◆ **Work to complete**
Please print exactly the lines below, from the start of the material up to and including the line with "PI = math.pi", but none of the pictures.

>> BEGIN Task data

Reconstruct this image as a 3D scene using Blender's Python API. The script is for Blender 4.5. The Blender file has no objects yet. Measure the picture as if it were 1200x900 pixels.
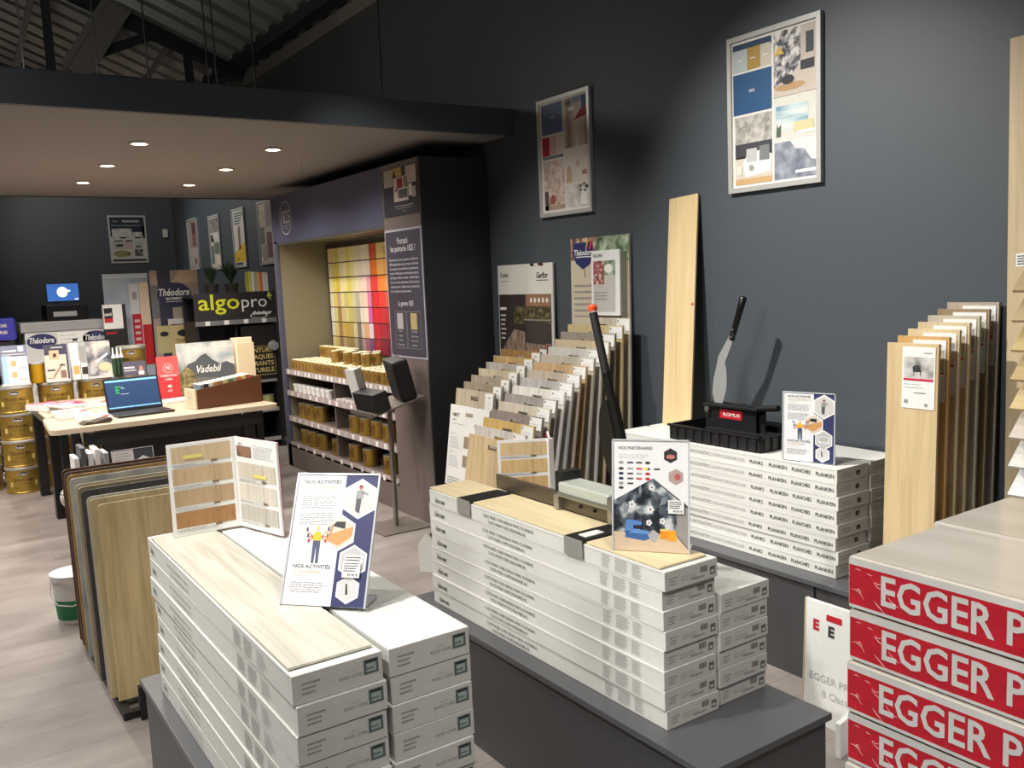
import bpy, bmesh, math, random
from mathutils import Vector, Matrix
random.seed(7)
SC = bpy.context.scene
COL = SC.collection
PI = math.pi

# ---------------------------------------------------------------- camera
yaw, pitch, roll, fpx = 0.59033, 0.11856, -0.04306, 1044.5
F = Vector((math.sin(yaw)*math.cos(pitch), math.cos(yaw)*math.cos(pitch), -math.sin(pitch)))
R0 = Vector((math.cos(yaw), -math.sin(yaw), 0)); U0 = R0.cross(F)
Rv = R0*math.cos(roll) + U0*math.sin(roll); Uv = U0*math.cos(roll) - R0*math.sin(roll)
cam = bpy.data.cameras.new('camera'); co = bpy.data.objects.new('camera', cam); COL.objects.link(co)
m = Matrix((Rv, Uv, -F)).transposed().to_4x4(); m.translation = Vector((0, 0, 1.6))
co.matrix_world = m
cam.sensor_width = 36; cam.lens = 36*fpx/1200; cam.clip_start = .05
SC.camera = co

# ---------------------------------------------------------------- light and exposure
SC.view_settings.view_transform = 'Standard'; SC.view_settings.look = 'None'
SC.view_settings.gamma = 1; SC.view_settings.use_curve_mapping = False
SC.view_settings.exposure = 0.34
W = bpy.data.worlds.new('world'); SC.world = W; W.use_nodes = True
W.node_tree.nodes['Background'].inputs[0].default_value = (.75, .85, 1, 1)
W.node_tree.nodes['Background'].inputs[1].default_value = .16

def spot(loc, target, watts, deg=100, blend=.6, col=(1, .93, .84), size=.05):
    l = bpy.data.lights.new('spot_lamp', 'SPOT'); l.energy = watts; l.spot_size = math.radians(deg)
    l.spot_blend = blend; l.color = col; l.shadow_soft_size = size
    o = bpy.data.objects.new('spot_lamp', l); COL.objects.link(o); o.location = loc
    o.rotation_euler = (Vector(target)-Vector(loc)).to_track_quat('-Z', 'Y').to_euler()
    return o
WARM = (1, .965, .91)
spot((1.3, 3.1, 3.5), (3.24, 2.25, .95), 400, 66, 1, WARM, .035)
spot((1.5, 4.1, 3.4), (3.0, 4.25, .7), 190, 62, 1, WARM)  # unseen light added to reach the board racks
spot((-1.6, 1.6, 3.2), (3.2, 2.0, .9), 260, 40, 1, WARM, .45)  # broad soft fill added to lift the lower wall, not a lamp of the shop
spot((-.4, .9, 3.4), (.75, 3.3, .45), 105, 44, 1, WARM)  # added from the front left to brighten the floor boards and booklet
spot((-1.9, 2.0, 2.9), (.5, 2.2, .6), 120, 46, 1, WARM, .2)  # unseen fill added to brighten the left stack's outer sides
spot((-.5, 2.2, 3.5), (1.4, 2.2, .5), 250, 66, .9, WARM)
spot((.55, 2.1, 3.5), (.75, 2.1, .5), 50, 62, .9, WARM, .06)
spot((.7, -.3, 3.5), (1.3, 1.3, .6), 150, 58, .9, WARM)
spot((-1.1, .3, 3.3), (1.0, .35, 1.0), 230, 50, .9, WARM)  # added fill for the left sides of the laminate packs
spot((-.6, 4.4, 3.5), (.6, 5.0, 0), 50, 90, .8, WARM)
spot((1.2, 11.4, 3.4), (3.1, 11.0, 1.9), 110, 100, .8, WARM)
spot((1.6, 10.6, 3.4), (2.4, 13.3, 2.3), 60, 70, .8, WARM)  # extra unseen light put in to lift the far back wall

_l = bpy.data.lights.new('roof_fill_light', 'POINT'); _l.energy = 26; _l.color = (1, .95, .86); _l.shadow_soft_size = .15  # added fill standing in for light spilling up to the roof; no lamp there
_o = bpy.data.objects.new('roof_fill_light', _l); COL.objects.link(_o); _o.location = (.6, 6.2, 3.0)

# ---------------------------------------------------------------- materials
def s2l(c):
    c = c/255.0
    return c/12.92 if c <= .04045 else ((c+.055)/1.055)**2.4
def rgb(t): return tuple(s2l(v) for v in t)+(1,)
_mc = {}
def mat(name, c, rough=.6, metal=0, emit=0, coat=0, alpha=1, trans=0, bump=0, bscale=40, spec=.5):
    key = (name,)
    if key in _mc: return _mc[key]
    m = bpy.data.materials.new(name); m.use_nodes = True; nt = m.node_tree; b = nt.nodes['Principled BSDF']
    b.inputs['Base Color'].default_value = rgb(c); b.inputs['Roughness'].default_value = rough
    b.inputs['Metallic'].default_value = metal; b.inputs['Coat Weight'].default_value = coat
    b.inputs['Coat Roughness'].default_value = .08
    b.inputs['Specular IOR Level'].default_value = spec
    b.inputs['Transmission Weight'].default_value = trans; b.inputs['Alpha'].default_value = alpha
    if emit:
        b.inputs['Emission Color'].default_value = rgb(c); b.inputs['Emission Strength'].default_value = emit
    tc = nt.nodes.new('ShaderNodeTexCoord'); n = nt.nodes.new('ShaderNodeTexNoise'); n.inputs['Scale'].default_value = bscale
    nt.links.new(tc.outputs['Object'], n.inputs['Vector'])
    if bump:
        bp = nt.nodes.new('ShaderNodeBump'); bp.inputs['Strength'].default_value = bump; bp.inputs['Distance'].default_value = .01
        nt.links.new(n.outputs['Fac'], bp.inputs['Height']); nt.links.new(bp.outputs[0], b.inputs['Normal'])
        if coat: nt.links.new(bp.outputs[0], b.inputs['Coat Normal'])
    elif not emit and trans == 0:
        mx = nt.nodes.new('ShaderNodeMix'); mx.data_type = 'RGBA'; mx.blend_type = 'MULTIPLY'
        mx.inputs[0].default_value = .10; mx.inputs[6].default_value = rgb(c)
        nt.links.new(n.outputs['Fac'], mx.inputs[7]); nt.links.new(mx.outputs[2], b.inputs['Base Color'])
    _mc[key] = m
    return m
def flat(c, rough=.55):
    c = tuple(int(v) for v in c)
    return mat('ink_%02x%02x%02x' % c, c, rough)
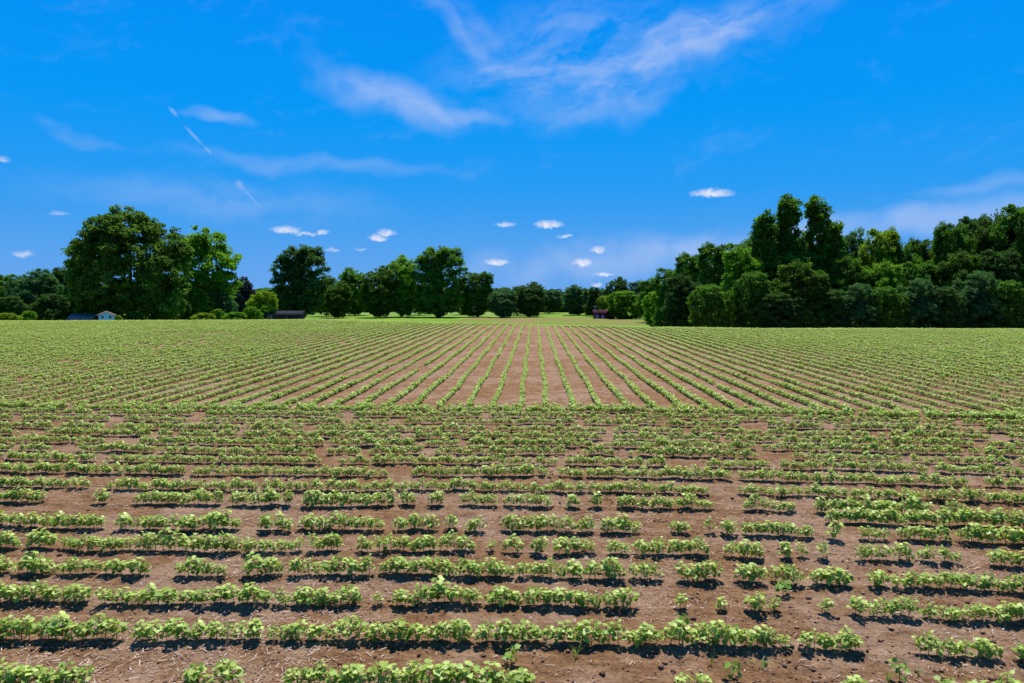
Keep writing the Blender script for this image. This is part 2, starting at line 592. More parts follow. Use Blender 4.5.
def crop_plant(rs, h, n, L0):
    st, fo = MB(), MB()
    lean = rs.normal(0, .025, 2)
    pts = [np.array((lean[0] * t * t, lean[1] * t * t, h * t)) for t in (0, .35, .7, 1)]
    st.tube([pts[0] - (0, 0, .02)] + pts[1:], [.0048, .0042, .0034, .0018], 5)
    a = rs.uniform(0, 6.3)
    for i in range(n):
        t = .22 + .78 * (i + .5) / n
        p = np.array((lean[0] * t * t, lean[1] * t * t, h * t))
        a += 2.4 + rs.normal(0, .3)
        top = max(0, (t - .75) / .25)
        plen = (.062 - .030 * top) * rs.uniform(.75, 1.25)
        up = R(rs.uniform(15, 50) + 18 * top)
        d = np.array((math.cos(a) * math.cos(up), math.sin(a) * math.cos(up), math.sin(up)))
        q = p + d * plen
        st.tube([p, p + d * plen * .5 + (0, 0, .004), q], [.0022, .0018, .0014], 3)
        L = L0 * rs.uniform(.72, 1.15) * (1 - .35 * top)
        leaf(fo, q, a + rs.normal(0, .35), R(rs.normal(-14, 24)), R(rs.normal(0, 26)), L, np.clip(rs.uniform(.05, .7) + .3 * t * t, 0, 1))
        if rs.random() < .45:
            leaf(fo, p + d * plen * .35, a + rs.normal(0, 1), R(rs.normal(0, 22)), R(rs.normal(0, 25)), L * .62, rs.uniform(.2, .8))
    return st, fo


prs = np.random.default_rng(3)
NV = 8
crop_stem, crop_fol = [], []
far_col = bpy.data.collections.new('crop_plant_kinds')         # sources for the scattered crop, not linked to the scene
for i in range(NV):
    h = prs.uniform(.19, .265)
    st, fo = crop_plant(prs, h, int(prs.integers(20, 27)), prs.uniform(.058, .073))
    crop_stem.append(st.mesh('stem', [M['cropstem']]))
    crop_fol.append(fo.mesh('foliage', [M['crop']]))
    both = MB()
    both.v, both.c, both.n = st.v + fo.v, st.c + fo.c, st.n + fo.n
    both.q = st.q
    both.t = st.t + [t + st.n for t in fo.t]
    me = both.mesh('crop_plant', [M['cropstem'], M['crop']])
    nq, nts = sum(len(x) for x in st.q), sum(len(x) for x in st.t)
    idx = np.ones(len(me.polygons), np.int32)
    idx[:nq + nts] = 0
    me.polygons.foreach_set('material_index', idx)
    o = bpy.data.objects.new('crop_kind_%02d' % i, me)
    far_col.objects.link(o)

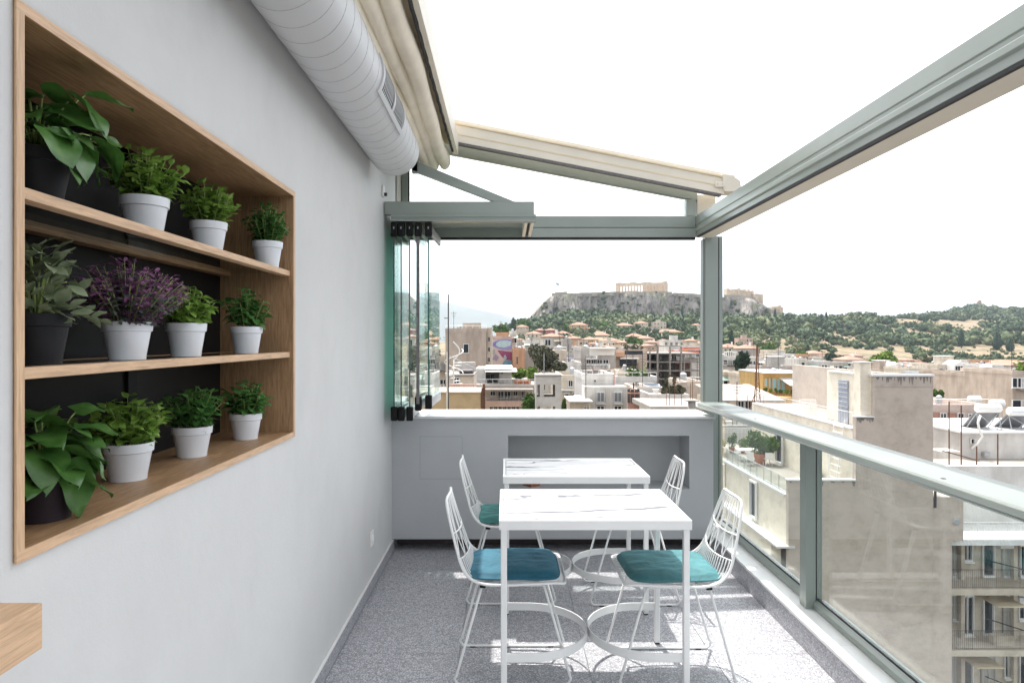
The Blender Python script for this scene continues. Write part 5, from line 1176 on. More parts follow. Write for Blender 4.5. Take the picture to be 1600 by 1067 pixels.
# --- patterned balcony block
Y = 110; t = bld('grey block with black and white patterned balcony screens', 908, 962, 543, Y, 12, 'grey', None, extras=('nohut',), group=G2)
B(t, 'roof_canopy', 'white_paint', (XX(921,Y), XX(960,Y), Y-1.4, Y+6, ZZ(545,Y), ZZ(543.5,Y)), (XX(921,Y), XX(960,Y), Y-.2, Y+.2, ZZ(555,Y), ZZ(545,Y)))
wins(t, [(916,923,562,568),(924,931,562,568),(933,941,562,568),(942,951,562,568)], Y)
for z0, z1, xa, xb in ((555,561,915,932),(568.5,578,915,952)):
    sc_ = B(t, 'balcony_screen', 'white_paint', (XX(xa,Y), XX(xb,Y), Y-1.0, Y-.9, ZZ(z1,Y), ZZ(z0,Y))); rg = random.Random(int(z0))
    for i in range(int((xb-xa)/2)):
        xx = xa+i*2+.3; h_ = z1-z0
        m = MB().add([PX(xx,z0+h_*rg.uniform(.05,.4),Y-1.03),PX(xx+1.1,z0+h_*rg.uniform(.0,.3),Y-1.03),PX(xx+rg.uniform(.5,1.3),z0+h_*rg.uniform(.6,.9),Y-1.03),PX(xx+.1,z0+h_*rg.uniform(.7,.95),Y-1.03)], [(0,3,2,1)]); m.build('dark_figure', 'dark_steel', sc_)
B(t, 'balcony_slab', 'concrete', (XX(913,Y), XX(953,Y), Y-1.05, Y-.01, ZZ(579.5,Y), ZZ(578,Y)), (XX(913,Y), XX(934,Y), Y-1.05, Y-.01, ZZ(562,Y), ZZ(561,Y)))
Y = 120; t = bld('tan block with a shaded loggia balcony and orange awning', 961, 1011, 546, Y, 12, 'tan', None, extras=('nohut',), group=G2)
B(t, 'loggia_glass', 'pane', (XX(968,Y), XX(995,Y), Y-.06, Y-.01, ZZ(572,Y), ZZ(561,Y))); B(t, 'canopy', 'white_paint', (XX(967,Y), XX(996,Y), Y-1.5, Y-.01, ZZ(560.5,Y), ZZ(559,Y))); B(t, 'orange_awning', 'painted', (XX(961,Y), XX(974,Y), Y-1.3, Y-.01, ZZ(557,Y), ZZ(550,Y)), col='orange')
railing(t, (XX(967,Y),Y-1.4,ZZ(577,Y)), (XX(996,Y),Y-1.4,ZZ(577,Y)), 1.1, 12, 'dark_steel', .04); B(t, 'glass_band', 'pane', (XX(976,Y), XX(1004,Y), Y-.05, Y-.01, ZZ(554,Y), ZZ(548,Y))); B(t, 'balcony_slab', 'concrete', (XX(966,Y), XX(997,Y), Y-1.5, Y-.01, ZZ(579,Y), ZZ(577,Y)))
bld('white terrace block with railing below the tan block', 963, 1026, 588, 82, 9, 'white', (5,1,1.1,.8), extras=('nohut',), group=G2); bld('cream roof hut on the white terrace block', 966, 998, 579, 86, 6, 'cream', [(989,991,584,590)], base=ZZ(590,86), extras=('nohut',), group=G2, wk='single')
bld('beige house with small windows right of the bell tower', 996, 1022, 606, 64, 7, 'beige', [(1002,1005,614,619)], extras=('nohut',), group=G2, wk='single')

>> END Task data

◆ **Answer for the task**
Reconstruct this image as a 3D scene using Blender's Python API. The script is for Blender 4.5. The Blender file has no objects yet. Measure the picture as if it were 1200x900 pixels.
import bpy, bmesh, math, random
from mathutils import Vector, Matrix
random.seed(7)
SC = bpy.context.scene
COL = SC.collection
PI = math.pi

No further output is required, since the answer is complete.